Recent polls indicate that the majority of New Zealanders are comfortable with civil unions being made available to same-sex couples.
These figures from recent polls suggest wide-spread support for civil unions: 56% in favour, 39% opposed. (3 News, 07/04) 56% in favour, 39% opposed. (NZ Herald 09/04) 41% in favour, 37% opposed, 12% neutral. (Waikato Times 10/04)
Those opposed to the civil union bill were also opposed to gay marriage. However, the same Herald poll indicated 40% support for gay marriage.
Similar laws overseas
An ever-expanding number of countries are passing laws which give some level of rights to people in same-sex and, sometimes, heterosexual de facto relationships. Three are currently offering marriage to same-sex couples, and up to 20 are offering a form of registration or civil union to such couples, and in some cases heterosexual de facto couples.

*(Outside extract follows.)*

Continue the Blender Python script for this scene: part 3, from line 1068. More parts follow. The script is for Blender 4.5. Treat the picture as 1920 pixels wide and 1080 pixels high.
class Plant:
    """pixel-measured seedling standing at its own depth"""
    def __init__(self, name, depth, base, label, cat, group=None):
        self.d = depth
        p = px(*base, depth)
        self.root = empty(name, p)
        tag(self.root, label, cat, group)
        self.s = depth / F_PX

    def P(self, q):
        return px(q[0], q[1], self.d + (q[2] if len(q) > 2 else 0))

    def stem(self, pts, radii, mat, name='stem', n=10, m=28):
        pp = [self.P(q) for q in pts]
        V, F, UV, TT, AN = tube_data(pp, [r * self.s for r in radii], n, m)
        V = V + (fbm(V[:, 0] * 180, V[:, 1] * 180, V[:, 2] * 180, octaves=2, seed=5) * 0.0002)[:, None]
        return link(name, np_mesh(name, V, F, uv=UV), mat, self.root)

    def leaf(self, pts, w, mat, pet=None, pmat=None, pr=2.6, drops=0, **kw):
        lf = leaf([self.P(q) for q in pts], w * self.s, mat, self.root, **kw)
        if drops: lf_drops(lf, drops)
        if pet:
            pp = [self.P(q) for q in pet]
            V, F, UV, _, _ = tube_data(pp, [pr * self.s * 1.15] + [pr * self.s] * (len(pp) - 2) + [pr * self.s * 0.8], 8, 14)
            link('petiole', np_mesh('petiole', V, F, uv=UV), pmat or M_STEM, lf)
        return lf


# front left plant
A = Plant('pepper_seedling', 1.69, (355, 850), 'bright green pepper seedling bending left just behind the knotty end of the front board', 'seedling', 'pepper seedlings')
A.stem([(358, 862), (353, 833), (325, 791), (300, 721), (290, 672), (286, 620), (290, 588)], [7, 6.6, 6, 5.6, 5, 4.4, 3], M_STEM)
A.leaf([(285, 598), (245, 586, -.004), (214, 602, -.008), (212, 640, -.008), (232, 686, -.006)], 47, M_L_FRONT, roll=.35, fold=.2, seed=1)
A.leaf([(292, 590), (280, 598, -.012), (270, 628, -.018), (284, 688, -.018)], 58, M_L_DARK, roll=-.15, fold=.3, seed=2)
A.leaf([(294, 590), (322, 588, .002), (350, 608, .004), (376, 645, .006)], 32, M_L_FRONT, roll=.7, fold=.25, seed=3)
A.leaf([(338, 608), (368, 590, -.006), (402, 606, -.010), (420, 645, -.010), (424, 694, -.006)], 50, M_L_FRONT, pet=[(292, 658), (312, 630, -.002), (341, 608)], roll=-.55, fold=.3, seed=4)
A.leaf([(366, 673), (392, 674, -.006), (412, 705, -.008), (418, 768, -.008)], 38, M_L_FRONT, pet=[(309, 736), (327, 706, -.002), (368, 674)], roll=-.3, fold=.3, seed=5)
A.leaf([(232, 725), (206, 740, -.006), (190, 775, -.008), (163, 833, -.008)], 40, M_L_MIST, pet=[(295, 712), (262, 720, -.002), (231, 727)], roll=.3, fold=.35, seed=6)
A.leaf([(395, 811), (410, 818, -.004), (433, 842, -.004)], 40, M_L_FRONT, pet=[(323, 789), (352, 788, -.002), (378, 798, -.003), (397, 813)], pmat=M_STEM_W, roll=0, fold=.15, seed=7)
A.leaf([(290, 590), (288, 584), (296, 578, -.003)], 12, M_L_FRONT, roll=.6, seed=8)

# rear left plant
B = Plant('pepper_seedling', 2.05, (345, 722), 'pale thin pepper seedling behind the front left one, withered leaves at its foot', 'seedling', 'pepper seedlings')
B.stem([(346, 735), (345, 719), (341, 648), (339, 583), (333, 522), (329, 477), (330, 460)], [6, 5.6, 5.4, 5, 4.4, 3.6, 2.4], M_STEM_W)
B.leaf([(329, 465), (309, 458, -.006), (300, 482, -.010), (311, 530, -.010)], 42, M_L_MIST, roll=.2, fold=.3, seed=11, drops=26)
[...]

The approach of civil unions as an institution paralleling marriage is compatible with these approaches. Since the outcome for people in a civil union will in legal (if not social) terms be the same as that for people who are married, human rights imperatives are also met. The pressure for same-sex marriage in New Zealand is substantially less than in many other countries (notably the United States) in large part because marriage in New Zealand law is not a gateway to a wide range of key rights, such as pensions. Implementation of New Zealand’s Human Rights Act over the past 10 years has addressed many of those issues. The Relationships (Statutory References) Bill completes the process of removing relationship-based discrimination.
The differences between marriage and civil union
As mentioned in the Select Committee report, there are a number of clear distinctions between civil unions and marriages. Among them are the following:
Marriage is available solely to a man and a woman. Civil union will also be available to same-sex couples. Civil union partners will not be referred to in law as husband and wife, or spouse. These terms will continue to be used exclusively for married couples. The Marriage Act provides for three processes by which different categories of people may become marriage celebrants to be appointed by the Registrar-General.
There is only one in the Civil Union Bill. Further, civil union celebrants can (unlike marriage celebrants) be appointed to serve a population group as well as a geographic area. The Marriage Act caters differently for a range of situations in which a minor is required to obtain consent to marry from one or both of his or her parents. The bill requires a person who is 16 or 17 to obtain the consent of each of his or her guardians.
In addition, civil unions may be declared void if one of the parties is subsequently found to have been under the age of 16 years old. Marriage has many religious, cultural and social beliefs associated with it. Civil union does not. Civil unions will develop their own characteristics and sense of purpose over time.
Civil Union and hate speech
Stephen Franks MP has suggested that the Civil Union Bill and the Relationships (Statutory References) Bills are disguised attempts to legislate against use of speech which denigrates people on the basis of their homosexuality. In fact the two debates are entirely separate. Many submissions opposed to the two Bills did use powerful and emotive language opposing the granting of rights to same-sex couples, and expressing strong dislike of lesbian and gay people. Some supportive submitters expressed their distress at this language.
But the only examination of this in Parliament is a completely separate Inquiry into Hate Speech established in August 2004 by the Government Administration Committee. This matter is not addressed in the Select Committee report on the Civil Union Bill since it is irrelevant to the work of the Select Committee on that Bill.